━━━━━ Available data ━━━━━

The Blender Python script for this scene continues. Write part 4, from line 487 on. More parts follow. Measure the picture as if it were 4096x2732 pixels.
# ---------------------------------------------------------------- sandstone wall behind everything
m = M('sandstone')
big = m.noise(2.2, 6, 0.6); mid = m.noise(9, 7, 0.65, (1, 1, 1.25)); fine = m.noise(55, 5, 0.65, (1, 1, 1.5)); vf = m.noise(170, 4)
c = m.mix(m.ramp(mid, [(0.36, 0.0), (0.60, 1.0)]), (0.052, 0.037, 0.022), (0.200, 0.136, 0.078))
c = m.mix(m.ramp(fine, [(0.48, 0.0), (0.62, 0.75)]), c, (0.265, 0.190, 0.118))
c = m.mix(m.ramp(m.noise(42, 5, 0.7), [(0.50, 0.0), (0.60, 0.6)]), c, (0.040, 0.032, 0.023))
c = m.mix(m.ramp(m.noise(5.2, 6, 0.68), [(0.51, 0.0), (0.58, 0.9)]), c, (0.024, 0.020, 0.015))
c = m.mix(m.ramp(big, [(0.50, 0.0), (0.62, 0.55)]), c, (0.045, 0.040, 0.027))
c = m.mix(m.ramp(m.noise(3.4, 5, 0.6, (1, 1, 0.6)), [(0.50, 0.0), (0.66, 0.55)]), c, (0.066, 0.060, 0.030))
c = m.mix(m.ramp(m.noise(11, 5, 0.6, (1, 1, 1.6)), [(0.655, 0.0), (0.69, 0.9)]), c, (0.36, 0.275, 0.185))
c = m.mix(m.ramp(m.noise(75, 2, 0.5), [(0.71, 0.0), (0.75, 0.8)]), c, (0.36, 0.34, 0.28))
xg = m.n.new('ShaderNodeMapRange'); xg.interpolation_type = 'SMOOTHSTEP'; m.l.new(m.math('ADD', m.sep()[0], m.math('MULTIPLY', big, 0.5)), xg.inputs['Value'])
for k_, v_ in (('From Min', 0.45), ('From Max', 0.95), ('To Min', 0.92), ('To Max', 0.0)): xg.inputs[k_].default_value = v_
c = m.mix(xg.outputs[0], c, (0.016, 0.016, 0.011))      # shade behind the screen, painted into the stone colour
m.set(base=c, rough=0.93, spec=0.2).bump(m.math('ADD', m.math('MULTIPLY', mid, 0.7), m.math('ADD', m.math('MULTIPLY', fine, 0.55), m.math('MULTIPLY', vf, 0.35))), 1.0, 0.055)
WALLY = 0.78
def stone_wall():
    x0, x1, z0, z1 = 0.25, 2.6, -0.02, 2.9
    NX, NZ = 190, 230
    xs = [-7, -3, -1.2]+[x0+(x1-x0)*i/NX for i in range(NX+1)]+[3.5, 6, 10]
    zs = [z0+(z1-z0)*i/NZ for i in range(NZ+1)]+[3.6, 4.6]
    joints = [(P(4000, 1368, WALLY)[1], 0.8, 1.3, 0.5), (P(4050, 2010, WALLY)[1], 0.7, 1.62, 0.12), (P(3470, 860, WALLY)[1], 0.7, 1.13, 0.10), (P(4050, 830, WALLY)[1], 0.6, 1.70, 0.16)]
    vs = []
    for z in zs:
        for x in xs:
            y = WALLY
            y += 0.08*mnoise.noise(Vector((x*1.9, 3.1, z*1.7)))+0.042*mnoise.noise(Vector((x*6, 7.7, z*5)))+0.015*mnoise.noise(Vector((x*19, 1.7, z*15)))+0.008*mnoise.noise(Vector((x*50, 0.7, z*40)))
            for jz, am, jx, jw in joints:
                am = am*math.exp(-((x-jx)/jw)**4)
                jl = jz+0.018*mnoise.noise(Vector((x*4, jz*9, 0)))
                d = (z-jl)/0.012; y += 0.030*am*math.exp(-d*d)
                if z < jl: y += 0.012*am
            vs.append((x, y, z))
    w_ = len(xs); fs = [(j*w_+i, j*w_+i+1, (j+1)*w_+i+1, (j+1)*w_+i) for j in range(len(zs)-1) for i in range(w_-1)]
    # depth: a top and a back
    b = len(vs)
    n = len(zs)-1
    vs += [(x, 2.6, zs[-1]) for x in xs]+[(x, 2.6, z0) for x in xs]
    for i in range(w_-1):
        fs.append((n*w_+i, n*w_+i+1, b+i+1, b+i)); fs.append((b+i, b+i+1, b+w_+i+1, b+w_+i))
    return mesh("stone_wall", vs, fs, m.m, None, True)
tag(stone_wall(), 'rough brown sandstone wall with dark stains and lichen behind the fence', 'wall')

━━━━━

Nothing but the lines from the one with "xg = m.n.new('ShaderNodeMapRange');" through the one with "c = m.mix(xg.outputs[0], c, (0.016, 0.016, 0.011))" should be retyped; include both and keep them exact.

xg = m.n.new('ShaderNodeMapRange'); xg.interpolation_type = 'SMOOTHSTEP'; m.l.new(m.math('ADD', m.sep()[0], m.math('MULTIPLY', big, 0.5)), xg.inputs['Value'])
for k_, v_ in (('From Min', 0.45), ('From Max', 0.95), ('To Min', 0.92), ('To Max', 0.0)): xg.inputs[k_].default_value = v_
c = m.mix(xg.outputs[0], c, (0.016, 0.016, 0.011))      # shade behind the screen, painted into the stone colour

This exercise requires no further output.